La parole est à Mme Brigitte Gonthier-Maurin, auteur de la question.
Mme Brigitte Gonthier-Maurin, auteur de la question. Monsieur le président, monsieur le ministre, mes chers collègues, avec cette question sur la réforme de la formation des enseignants, j’ai souhaité remettre « l’ouvrage sur le métier » et prendre ainsi au mot le Président de la République qui, lors de ses vœux au monde de la connaissance et de la culture, avait entrouvert cette porte.
Je ne reviendrai pas sur la méthode employée par le Gouvernement ni sur l’absence de concertation réelle, pour aboutir, au final, à une réforme qui fait l’unanimité contre elle, tant elle tourne le dos à l’objectif affiché : améliorer la formation des enseignants.
À l’inverse, son objectif comptable, soit la suppression de 16 000 postes de stagiaires et de l’année de formation rémunérée, a bien été atteint.
L’objectif idéologique consistant à « régler leur compte aux IUFM », qui était un engagement du candidat Sarkozy, a été également atteint.
J’en viens à l’objectif éminemment politique. L’importance grandissante des savoirs dans notre société est une réalité. Dès lors, le système néolibéral est face à une contradiction : comment obtenir un salariat mieux et plus formé sans dépenser plus dans la formation, ni donner aux futurs salariés la maîtrise des savoirs ? Il y parvient par une différenciation, une individualisation des parcours de formation dans un système éducatif reposant sur un cadre de moins en moins national et de plus en plus territorialisé et, donc, par une différenciation de la formation des enseignants, par la casse du cadre national, l’affaiblissement du concours face au master.
Confortée par les auditions que j’ai menées de personnalités, de syndicalistes, d’enseignants stagiaires – je salue ceux qui sont présents dans les tribunes –, j’ai la profonde conviction, je le dis très solennellement, qu’il est urgent d’agir, tant la catastrophe annoncée est aujourd’hui devenue réalité.
C’est une réalité que le Gouvernement tente de masquer depuis septembre, malgré tous les signaux d’alerte, même ceux qui proviennent de ses propres services.
Je pense, bien sûr, à la synthèse de juillet 2010 émanant des trois inspecteurs généraux de l’administration de l’éducation nationale et de la recherche. Ils y pointent l’insuffisance des moyens prévus pour financer la formation des professeurs débutants, décrivant l’extrême hétérogénéité des situations pour les stagiaires et le risque de recours juridictionnel au motif d’une rupture d’égalité de traitement.

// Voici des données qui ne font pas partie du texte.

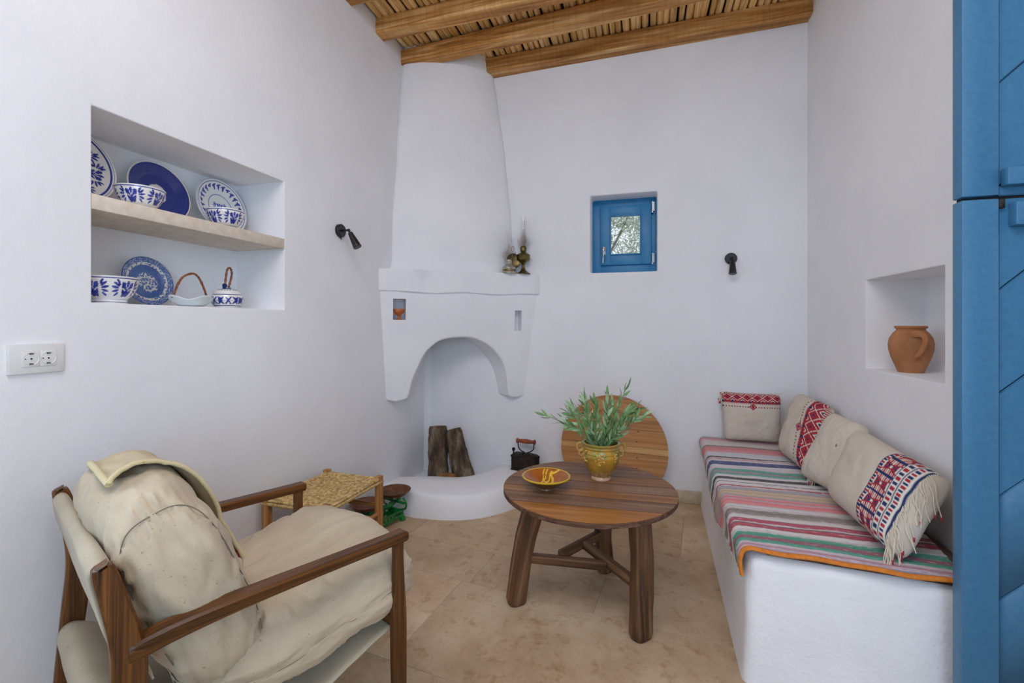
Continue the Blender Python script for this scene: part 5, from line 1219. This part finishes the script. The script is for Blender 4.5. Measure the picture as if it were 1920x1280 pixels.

Je pense également à l’étude de la Direction générale des ressources humaines, en novembre dernier, qui fait état des difficultés rencontrées par les enseignants stagiaires : fatigue, difficulté à concilier, dans l’urgence, organisation des classes et formation, manque de méthode, manque de recul, retard dans la nomination de tuteur...
En outre, vient de vous être remis, comme à Mme Pécresse, un rapport d’étape sur la mastérisation de la formation initiale des enseignants, élaboré par le président du Comité de suivi du master, M. Jean-Michel Jolion. Le constat qu’il dresse est sévère. J’y retrouve le sombre tableau qui m’a été dépeint.
Je n’en partage cependant pas les recommandations, qui préconisent « de simples ajustements ». En effet, il faut aller bien au-delà et redonner de l’ambition à la formation des enseignants ; je vais y revenir.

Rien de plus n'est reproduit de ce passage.